Sinon comment pouvez-vous accepter d’être député et devenir un béni-oui-oui ? Je dis non », a encore insisté le général Ouassénan. Une prise de position sans équivoque qui met Alassane Ouattara dans une position délicate. Désavoué publiquement, la logique veut désormais qu’il en tire toutes les conséquences et continue sa route sans ses alliés. Le Premier ministre Jeannot Ahoussou-Kouadio, qui a compris que la partie est désormais difficile, avait pratiquement un discours de fin de règne. Il a cependant fait des clarifications et des précisions. «Nous avons convié les députés à cette rencontre pour qu’ils nous écoutent.
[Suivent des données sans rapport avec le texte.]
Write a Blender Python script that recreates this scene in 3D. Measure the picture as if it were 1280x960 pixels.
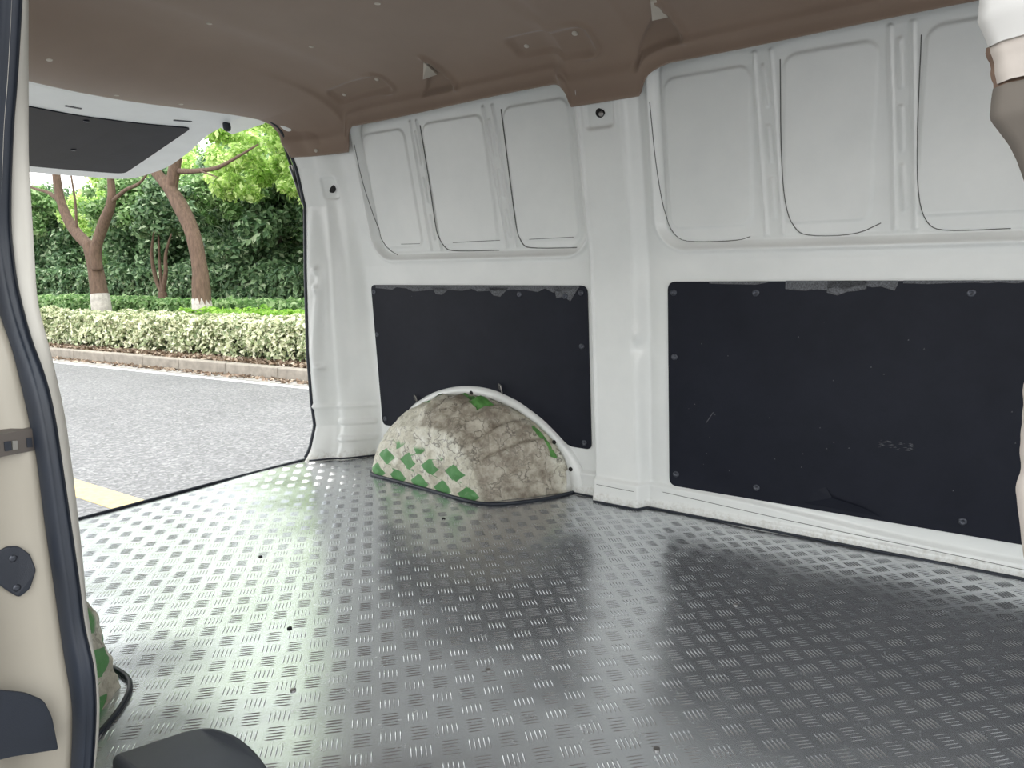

Parce que des membres du gouvernement issus du Pdci ont rencontré la direction du parti pour échanger avec elle. Je vais me faire fort avec l’autorisation du Président de l’Assemblée nationale pour rencontrer les autres groupes parlementaires dans le cadre d’une bonne relation en espérant qu’on sera reconduit pour continuer cette œuvre que nous avons commencée ensemble», a-t-il soutenu. Avant d’avouer implicitement que la crise actuelle tire sa source de ce qu’Alassane Dramane Ouattara ne connaît pas la Côte d’Ivoire. «Nous devons tous nous mettre derrière le Président de la République qui a regardé ce pays qu’il a connu en 1990 avec ses fondamentaux, comprenez que parfois il ait un peu d’impatience pour dire que j’ai envie de rendre mon pays grand». «Nous devons, nous tous, laisser la raison nous visiter pour servir la Côte d’Ivoire avec beaucoup d’amour et beaucoup d’humilité. Nous avons besoin de beaucoup d’humilité. Soyons humbles ! Ayons le triomphe modeste ! Ayons des propos modestes ! Considérons l’autre, l’adversaire même le plus haineux. Si vous venez avec amour et que vous le rencontrez, je pense qu’il va baisser dans sa haine. Reconduit ou pas, ce n’est pas ça l’essentiel. L’essentiel, c’est que les Ivoiriens se retrouvent et qu’ils soient dans la cohésion», a conclu le Premier ministre quelque peu amer.